__Task prompt__
Copy out each line exactly; pictures stay out of the copy.

__Data block__

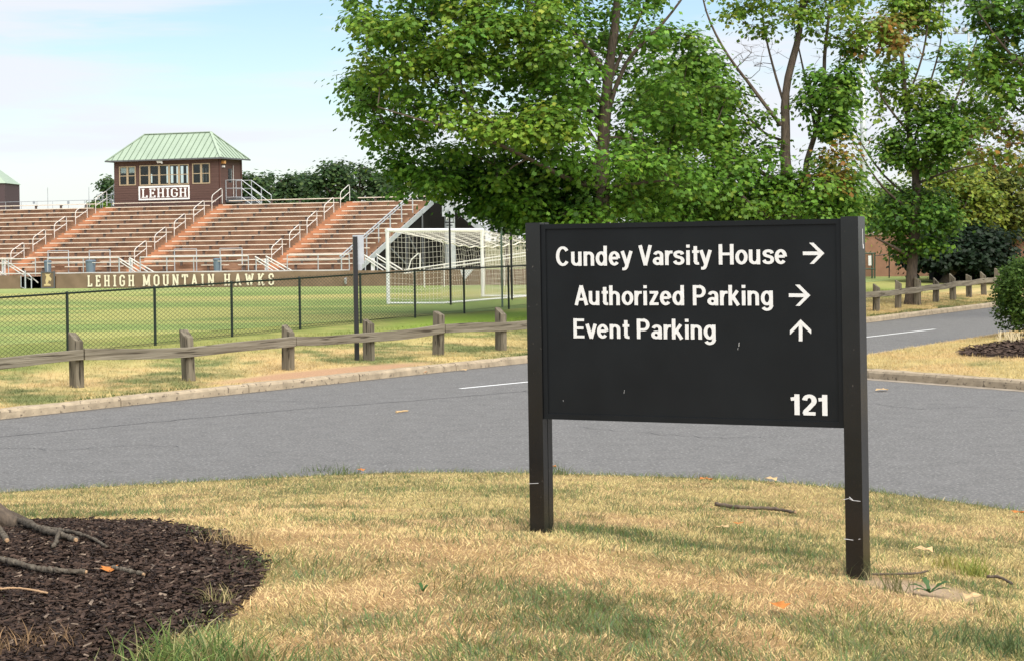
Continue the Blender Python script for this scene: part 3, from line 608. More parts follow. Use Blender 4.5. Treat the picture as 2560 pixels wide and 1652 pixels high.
for nm, q in (('top', (0, ux, 0, 0.095, ZT - fw, ZT)), ('bot', (0, ux, 0, 0.095, ZB, ZB + 0.034)), ('l', (0, fw, 0.0005, 0.0945, ZB + 0.034, ZT - fw)), ('r', (ux - fw, ux, 0.0005, 0.0945, ZB + 0.034, ZT - fw))):
    b = MB(); sbox(b, *q); b.build('face_frame', M['black_paint'], sign)
def sp2d(px, py): p = on_sign(px, py, 0.0095); return (p - O2).dot(SX), p.z
def zoompt(zx, zy): return 1300 + zx / 2.652, 530 + zy / 2.652
def text_line(text, x0, y0, x1, y1, cap_px, sv, sh, m='vinyl_white'):      # zoom coordinates of the baseline ends
    a0, z0 = sp2d(*zoompt(x0, y0)); a1, z1 = sp2d(*zoompt(x1, y1)); _, zc = sp2d(*zoompt((x0 + x1) / 2, (y0 + y1) / 2 - cap_px)); zb = (z0 + z1) / 2; cap = zc - zb
    p = sp_(a0, 0.0095, zb); lettering(text, GL_, p, SX, (0, 0, 1), cap, a1 - a0, sv, sh, 'lettering', M[m], face)
text_line('Cundey Varsity House', 240, 358, 1778, 350, 134, .162, .134)
text_line('Authorized Parking', 362, 618, 1690, 622, 133, .162, .134)
text_line('Event Parking', 352, 836, 1310, 844, 132, .162, .134)
text_line('121', 1786, 1342, 2058, 1348, 138, .215, .16)
def arrow(cx, cy, ang, s_=70):
    """shaft and a two-barbed head, drawn in zoom pixels"""
    ca, sa = math.cos(ang), math.sin(ang); b = MB(); hx = 0.0095 - 0.0022
    def P(x, y, l=0.0): a, z = sp2d(*zoompt(cx + x * ca - y * sa, cy + x * sa + y * ca)); return sp_(a, hx - l, z)
    def plate(pts, l):
        n = len(b.v); b.v += [tuple(P(x, y, l)) for x, y in pts] + [tuple(P(x, y, -0.002)) for x, y in pts]; k = len(pts)
        b.f.append(tuple(n + i for i in range(k))); b.f += [(n + i, n + (i + 1) % k, n + k + (i + 1) % k, n + k + i) for i in range(k)]
    plate([(-s_, 12), (s_ * .72, 12), (s_ * .72, -12), (-s_, -12)], 0.0)
    plate([(s_ * 1.03, 0), (s_ * .05, s_), (-s_ * .34, s_), (s_ * .60, 0), (-s_ * .40, -s_), (0, -s_)], 0.0006)
    b.build('arrow', M['vinyl_white'], face)
arrow(1946, 276, 0.0); arrow(1853, 554, 0.01); arrow(1861, 785, -math.pi / 2, 70)
def mark(pts, w, px_plane, name='scratch', par=None, m='scratch'):
    b = MB(); P = [on_sign(x, y, px_plane) for x, y in pts]
    b.tube(P, w, 4); b.build(name, M[m], par or sign)
mark([(1848, 856), (1847, 866)], 0.0015, 0.009); mark([(1845, 869), (1844.5, 874)], 0.0012, 0.009); mark([(1561, 974), (1560, 982)], 0.0009, 0.009); mark([(1408, 999), (1408, 1003)], 0.0009, 0.009)
# twine snagged on the posts
mark([(1322, 1208), (1346, 1207)], 0.0015, -0.0135, 'twine')
mark([(2108, 1248), (2122, 1245), (2132, 1250), (2151, 1252)], 0.0015, -0.0135, 'twine'); mark([(2123, 1241), (2133, 1250)], 0.002, -0.0135, 'twine'); mark([(2110, 1346), (2133, 1349)], 0.0017, -0.0135, 'twine'); mark([(2146, 1347), (2151, 1346)], 0.0015, -0.0135, 'twine')
sb = MB(); e_ = sp_(ux + PW + 0.0046, 0.06, 0)
for (ya, yb, vv, w_) in ((573, 612, 0.07, 0.0022), (612, 622, 0.075, 0.005)):
    za = W(2150, ya, 11.6).z; zb_ = W(2150, yb, 11.6).z; sb.tube([(*sp_(ux + PW + 0.0045, vv, 0)[:2], za), (*sp_(ux + PW + 0.0045, vv + 0.004, 0)[:2], zb_)], w_, 5)
sb.build('scratch', M['scratch'], sign)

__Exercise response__
Continue the Blender Python script for this scene: part 3, from line 608. More parts follow. Use Blender 4.5. Treat the picture as 2560 pixels wide and 1652 pixels high.
for nm, q in (('top', (0, ux, 0, 0.095, ZT - fw, ZT)), ('bot', (0, ux, 0, 0.095, ZB, ZB + 0.034)), ('l', (0, fw, 0.0005, 0.0945, ZB + 0.034, ZT - fw)), ('r', (ux - fw, ux, 0.0005, 0.0945, ZB + 0.034, ZT - fw))):
    b = MB(); sbox(b, *q); b.build('face_frame', M['black_paint'], sign)
def sp2d(px, py): p = on_sign(px, py, 0.0095); return (p - O2).dot(SX), p.z
def zoompt(zx, zy): return 1300 + zx / 2.652, 530 + zy / 2.652
def text_line(text, x0, y0, x1, y1, cap_px, sv, sh, m='vinyl_white'):      # zoom coordinates of the baseline ends
    a0, z0 = sp2d(*zoompt(x0, y0)); a1, z1 = sp2d(*zoompt(x1, y1)); _, zc = sp2d(*zoompt((x0 + x1) / 2, (y0 + y1) / 2 - cap_px)); zb = (z0 + z1) / 2; cap = zc - zb
    p = sp_(a0, 0.0095, zb); lettering(text, GL_, p, SX, (0, 0, 1), cap, a1 - a0, sv, sh, 'lettering', M[m], face)
text_line('Cundey Varsity House', 240, 358, 1778, 350, 134, .162, .134)
text_line('Authorized Parking', 362, 618, 1690, 622, 133, .162, .134)
text_line('Event Parking', 352, 836, 1310, 844, 132, .162, .134)
text_line('121', 1786, 1342, 2058, 1348, 138, .215, .16)
def arrow(cx, cy, ang, s_=70):
    """shaft and a two-barbed head, drawn in zoom pixels"""
    ca, sa = math.cos(ang), math.sin(ang); b = MB(); hx = 0.0095 - 0.0022
    def P(x, y, l=0.0): a, z = sp2d(*zoompt(cx + x * ca - y * sa, cy + x * sa + y * ca)); return sp_(a, hx - l, z)
    def plate(pts, l):
        n = len(b.v); b.v += [tuple(P(x, y, l)) for x, y in pts] + [tuple(P(x, y, -0.002)) for x, y in pts]; k = len(pts)
        b.f.append(tuple(n + i for i in range(k))); b.f += [(n + i, n + (i + 1) % k, n + k + (i + 1) % k, n + k + i) for i in range(k)]
    plate([(-s_, 12), (s_ * .72, 12), (s_ * .72, -12), (-s_, -12)], 0.0)
    plate([(s_ * 1.03, 0), (s_ * .05, s_), (-s_ * .34, s_), (s_ * .60, 0), (-s_ * .40, -s_), (0, -s_)], 0.0006)
    b.build('arrow', M['vinyl_white'], face)
arrow(1946, 276, 0.0); arrow(1853, 554, 0.01); arrow(1861, 785, -math.pi / 2, 70)
def mark(pts, w, px_plane, name='scratch', par=None, m='scratch'):
    b = MB(); P = [on_sign(x, y, px_plane) for x, y in pts]
    b.tube(P, w, 4); b.build(name, M[m], par or sign)
mark([(1848, 856), (1847, 866)], 0.0015, 0.009); mark([(1845, 869), (1844.5, 874)], 0.0012, 0.009); mark([(1561, 974), (1560, 982)], 0.0009, 0.009); mark([(1408, 999), (1408, 1003)], 0.0009, 0.009)
# twine snagged on the posts
mark([(1322, 1208), (1346, 1207)], 0.0015, -0.0135, 'twine')
mark([(2108, 1248), (2122, 1245), (2132, 1250), (2151, 1252)], 0.0015, -0.0135, 'twine'); mark([(2123, 1241), (2133, 1250)], 0.002, -0.0135, 'twine'); mark([(2110, 1346), (2133, 1349)], 0.0017, -0.0135, 'twine'); mark([(2146, 1347), (2151, 1346)], 0.0015, -0.0135, 'twine')
sb = MB(); e_ = sp_(ux + PW + 0.0046, 0.06, 0)
for (ya, yb, vv, w_) in ((573, 612, 0.07, 0.0022), (612, 622, 0.075, 0.005)):
    za = W(2150, ya, 11.6).z; zb_ = W(2150, yb, 11.6).z; sb.tube([(*sp_(ux + PW + 0.0045, vv, 0)[:2], za), (*sp_(ux + PW + 0.0045, vv + 0.004, 0)[:2], zb_)], w_, 5)
sb.build('scratch', M['scratch'], sign)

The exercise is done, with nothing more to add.